Supply is derived from firms' costs, so the supply curve slopes upwards as firms endeavour to make more money. 

Supply and demand are brought together in a market, where agents exchange goods (and money). 

A market equilibrium (price and quantity at equilibrium), exists where supply and demand meet and no agent has an incentive to offer more or less units at a higher or lower price. 
  • In a perfectly competitive market, all agents are price takers, meaning they have no ability to change the market price as each supplier and consumer is small relative to the overall size of the market. 
  • The market equilibrium is allocatively 'Pareto efficient', meaning that no-one can be made better off without making someone else worse off. So total welfare (consumer and producer surplus) is maximised at the equilibrium output. 

Five key features of perfect competition 

To do with the producer/consumer relationship: 
  1. There are no barriers to entry or exit - so if one wants to join the market or leave, they can do immediately, without having to obtain a license, etc. 
  2. There is perfect information - Transparency. All consumers and producers would have the same information, such as each others prices. 
  3. There are very many small consumers and producers - so there are no monopolies/monopsonies. 
  4. There is no differentiation in output produced - products are uniform. 
  5. There are constant/decreasing returns to scale - as a business gets bigger, total costs tend to go up, whereas costs per unit go down, which gives larger firms an advantage over smaller ones, creating a sort of barrier to entry. If returns were constant, so unit cost would stay the same regardless of the scale of the business, this advantage would be eliminated. 
A bonus point is there are no external costs or benefits. So there are no externalities arising form production or consumption. 

Examples
The wheat market is quite close to a perfectly competitive market, as there is little differentiation in the product, and there are very many producers and consumers. However, there is a barrier to entry (land, capital to grow the wheat) and there are increasing returns to scale. 

The high street coffee market is also close to a PCM, as there are few barriers to entry and perfect information. However it is a market dominated by a few larger chains and there is differentiation in the product. 

The foreign trading currency market is somewhere in the middle, as there are barriers to entry (knowledge) and information asymmetry, but there is no differentiation in product. 

The automobile industry moves further still from a PCM, as there are massive barriers to entry, differentiation in the product, and a lot of information asymmetry. 

Furtherest away from the PCM would be the example of London municipal water. It is almost impossible to join this market, as there is a massive barrier to entry: one would have to build a new water system under London. Therefore the returns to scale are huge, there is enormous information asymmetry and only a few main producers. This market is basically a monopoly. 

Market failure
There are a variety of assumptions that lead to perfectly competitive markets producing Pareto efficient (allocation in the most efficient way) outcomes. When some of these assumptions fail in significant ways, we say that the market has failed to maximise welfare.  Some of the ways this happens are: 


  • Price-taking is less common in real life markets than in theory due to varying market structures (monopolies, oligopolies, etc.), differentiation in products and advertising.
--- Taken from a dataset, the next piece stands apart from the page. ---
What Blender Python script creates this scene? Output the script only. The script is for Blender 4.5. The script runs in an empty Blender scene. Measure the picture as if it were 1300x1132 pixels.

Price-taking is when a firms 'take' prices to match those of their competitors. For example, HSBC has to 'take' an interest rate similar to competing banks in order to remain competitive. In real life, this doesn't happen as much as in PCM, as there are often oligopolies, where a market is dominated by a few large sellers (e.g the coffee shop market). 
  • Market participants don't always know key information, such as in cases where haggling is involved, as well as airplane tickets where prices aren't wholly transparent and with insurance where it is hard to know what the value of the product is. 
  • Market transactions can impact non-participants. Some examples include pollution as well as pressure on resources. There can also be a positive impact on those no involved. For example, education benefits society positively, or on a more micro scale, painting one's house a bright colour has an impact on your neighbours and those who pass by the house, though they weren't involved in the process. 
  • Markets are not possible for all goods. Public goods or services such as free parks and museums would not exist if they were left to the market, as they are built on valuable land which could be used for something more productive such as housing. Other examples are the army and lighthouses - people cannot be prevented from using them if they don't pay. 

There is some deadweight loss (a loss of welfare from consumers, producers, or both) when the market settles at a non-optimal point. 
  • For negative externalities and demerit goods, the price mechanism tends to overproduce the goods in question. 
  • For positive externalities and merit goods, the market tends to underproduce them. 
  • Public goods may not be produced by market mechanisms at all. 
  • Monopolies and monopsonies use their market power to redistribute welfare from one party to another, which usually results in deadweight loss as well.